* **SUPPLIED DATA**:

START

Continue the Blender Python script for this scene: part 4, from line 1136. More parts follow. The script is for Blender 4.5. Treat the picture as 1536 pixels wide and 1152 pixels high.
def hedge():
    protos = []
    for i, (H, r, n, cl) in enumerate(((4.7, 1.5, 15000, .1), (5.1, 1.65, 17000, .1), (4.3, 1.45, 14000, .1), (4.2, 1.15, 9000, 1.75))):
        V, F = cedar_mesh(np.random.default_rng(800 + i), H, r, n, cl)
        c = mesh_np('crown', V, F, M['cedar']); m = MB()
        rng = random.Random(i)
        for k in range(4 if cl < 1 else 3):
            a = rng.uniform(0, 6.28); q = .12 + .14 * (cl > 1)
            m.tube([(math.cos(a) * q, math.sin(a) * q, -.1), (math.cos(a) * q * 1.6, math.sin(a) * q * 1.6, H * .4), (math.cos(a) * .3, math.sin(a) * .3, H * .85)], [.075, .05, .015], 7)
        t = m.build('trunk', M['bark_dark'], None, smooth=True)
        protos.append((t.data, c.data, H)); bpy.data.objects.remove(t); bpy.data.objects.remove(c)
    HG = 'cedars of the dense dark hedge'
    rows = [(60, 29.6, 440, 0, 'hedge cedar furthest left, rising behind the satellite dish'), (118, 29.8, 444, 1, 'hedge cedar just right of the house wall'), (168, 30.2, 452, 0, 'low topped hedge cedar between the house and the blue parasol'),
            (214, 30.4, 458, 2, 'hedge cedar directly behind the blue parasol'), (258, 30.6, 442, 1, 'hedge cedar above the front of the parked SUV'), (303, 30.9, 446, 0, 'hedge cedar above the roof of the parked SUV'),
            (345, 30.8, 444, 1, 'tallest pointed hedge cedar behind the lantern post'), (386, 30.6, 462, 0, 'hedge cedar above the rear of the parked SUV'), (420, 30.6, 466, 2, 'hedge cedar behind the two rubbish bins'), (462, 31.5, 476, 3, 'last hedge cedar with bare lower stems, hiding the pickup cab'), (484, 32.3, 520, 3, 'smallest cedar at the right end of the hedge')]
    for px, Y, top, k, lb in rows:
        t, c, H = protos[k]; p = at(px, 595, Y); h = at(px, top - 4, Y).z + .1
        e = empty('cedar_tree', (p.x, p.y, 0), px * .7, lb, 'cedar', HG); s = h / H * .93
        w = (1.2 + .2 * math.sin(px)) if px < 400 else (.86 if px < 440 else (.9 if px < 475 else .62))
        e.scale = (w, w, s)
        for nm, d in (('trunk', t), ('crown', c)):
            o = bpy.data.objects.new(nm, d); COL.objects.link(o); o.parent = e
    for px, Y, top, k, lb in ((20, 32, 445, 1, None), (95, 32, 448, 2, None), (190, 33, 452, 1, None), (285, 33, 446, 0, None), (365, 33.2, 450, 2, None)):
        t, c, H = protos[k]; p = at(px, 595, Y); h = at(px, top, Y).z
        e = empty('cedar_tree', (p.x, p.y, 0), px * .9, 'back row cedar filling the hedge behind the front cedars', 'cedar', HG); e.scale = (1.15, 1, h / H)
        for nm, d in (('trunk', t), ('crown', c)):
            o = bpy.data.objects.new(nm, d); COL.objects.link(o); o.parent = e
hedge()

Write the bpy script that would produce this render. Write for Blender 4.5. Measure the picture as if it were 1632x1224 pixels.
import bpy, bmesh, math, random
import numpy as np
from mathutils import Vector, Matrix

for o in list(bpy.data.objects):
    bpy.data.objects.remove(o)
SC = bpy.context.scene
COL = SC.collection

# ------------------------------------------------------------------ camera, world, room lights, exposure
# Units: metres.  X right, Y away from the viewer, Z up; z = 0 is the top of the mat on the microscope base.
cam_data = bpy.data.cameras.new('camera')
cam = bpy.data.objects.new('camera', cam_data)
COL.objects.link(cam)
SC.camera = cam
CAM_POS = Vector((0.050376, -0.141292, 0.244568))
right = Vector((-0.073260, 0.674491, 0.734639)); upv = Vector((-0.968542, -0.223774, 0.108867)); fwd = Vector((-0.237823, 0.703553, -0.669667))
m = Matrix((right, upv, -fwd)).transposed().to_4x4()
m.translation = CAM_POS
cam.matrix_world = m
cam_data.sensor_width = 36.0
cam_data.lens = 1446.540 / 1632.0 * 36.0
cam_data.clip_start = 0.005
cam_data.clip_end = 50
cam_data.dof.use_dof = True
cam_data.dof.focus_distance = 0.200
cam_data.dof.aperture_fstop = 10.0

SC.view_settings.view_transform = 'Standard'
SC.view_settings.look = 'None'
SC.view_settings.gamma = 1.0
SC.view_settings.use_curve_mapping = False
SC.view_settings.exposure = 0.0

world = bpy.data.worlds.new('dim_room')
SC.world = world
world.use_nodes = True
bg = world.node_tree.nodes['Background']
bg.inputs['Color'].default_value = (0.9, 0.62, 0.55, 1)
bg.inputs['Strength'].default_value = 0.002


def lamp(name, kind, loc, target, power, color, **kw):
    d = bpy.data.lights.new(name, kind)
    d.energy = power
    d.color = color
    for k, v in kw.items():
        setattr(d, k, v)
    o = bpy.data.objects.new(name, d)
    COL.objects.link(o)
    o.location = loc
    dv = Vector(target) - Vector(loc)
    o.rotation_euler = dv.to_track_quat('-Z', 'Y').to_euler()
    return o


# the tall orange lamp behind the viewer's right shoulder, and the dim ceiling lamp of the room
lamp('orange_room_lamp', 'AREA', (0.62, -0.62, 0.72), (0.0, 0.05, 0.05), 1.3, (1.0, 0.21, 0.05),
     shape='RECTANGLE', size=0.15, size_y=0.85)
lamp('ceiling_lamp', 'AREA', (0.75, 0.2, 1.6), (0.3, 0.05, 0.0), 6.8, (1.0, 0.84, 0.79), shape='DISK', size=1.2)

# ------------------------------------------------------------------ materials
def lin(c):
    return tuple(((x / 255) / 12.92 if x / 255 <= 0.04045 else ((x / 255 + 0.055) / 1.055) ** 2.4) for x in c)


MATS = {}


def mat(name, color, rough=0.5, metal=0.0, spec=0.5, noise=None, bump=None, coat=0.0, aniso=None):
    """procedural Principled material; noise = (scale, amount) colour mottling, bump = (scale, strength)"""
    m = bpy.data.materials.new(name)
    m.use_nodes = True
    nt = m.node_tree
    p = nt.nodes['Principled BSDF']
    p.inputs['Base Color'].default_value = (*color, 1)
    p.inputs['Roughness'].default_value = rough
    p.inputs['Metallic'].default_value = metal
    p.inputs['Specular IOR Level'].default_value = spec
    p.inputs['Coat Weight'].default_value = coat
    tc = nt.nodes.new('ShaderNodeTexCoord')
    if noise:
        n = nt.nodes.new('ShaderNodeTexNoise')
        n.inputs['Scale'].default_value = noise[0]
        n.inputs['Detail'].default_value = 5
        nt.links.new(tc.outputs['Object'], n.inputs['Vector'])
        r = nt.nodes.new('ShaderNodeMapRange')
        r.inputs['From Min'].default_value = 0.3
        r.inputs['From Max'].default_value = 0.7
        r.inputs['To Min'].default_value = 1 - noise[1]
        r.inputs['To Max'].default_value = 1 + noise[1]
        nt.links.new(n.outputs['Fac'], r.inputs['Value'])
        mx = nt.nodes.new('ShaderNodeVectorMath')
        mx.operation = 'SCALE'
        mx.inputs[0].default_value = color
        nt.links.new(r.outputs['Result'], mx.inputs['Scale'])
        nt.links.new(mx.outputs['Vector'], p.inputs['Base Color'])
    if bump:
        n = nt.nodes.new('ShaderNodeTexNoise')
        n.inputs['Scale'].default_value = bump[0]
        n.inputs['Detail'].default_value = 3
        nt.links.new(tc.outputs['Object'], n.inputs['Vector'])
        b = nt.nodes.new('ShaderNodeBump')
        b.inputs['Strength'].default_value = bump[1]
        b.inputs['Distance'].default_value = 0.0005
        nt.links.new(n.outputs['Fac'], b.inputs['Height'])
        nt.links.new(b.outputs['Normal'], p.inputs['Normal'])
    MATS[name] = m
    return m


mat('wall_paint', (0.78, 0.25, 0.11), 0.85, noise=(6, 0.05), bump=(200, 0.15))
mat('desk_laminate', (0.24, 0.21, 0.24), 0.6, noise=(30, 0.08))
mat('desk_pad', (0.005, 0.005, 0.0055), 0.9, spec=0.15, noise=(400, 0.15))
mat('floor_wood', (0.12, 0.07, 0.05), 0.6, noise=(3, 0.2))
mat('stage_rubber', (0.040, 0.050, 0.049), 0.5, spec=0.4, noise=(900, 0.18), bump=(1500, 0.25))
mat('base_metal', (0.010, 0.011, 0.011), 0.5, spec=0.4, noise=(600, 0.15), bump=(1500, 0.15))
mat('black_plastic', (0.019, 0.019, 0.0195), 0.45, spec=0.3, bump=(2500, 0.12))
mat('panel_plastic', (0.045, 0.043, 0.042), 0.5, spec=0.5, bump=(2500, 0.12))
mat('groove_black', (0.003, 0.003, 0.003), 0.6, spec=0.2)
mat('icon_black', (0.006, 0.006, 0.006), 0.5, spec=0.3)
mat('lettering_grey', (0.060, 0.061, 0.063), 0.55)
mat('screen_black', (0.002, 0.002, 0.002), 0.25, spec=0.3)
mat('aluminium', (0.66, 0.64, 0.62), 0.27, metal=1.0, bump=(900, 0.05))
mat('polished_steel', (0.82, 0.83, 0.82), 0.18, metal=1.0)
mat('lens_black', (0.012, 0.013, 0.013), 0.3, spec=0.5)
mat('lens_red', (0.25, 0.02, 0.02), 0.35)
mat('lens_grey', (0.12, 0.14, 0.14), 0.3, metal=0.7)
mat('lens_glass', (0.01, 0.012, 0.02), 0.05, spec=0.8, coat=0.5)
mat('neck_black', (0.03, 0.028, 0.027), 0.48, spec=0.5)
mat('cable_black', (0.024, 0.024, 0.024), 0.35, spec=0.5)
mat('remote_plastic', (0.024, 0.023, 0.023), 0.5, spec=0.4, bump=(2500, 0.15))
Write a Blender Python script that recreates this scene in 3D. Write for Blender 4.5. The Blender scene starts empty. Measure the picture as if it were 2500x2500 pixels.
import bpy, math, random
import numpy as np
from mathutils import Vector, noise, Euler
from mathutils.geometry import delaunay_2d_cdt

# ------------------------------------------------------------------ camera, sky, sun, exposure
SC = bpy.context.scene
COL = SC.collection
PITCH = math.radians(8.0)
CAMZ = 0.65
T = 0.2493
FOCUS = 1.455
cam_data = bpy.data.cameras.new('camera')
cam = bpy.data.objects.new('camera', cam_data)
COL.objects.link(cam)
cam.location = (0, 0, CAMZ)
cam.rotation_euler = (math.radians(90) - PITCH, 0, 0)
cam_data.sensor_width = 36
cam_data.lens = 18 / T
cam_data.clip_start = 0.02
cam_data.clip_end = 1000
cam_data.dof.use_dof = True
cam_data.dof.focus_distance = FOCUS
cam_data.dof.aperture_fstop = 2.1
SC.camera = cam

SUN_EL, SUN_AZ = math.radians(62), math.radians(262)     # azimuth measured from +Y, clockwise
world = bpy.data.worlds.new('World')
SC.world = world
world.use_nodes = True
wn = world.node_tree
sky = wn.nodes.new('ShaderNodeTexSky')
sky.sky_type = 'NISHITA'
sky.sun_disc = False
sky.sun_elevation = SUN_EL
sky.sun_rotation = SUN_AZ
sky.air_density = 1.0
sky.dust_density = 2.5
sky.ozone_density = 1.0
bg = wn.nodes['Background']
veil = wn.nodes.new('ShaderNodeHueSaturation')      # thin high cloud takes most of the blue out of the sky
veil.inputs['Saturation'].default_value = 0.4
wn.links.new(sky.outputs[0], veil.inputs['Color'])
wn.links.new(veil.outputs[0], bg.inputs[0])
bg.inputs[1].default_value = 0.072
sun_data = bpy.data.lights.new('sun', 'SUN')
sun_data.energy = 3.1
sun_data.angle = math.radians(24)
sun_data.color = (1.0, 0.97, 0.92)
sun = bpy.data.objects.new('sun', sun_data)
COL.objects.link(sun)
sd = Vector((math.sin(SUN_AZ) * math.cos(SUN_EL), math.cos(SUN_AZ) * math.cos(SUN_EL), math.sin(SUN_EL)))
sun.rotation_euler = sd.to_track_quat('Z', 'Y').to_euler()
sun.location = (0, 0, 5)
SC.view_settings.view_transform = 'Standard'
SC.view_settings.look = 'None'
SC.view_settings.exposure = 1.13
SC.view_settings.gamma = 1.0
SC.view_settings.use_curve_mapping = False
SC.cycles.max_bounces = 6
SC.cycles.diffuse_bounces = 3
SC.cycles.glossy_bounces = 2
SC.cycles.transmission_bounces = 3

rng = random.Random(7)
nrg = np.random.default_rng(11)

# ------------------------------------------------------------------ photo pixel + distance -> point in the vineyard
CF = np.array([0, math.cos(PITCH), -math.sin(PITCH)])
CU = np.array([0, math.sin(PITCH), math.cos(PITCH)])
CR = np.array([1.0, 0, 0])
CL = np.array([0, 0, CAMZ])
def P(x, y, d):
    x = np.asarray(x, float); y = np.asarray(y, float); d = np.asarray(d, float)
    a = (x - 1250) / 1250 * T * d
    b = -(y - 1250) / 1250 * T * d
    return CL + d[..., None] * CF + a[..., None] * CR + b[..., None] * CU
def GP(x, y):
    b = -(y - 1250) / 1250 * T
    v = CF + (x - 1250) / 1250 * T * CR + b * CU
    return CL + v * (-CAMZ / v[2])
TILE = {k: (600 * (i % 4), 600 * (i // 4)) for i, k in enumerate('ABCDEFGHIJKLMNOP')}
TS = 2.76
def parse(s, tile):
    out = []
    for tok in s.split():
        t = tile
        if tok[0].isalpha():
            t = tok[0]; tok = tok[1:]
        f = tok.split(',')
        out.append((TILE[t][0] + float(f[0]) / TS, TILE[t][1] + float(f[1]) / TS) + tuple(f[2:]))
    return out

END

* **TASK DESCRIPTION**: Of the lines above, how many include the word "scene"? Reply with the number only.

* **CORRECT RESULT**: 4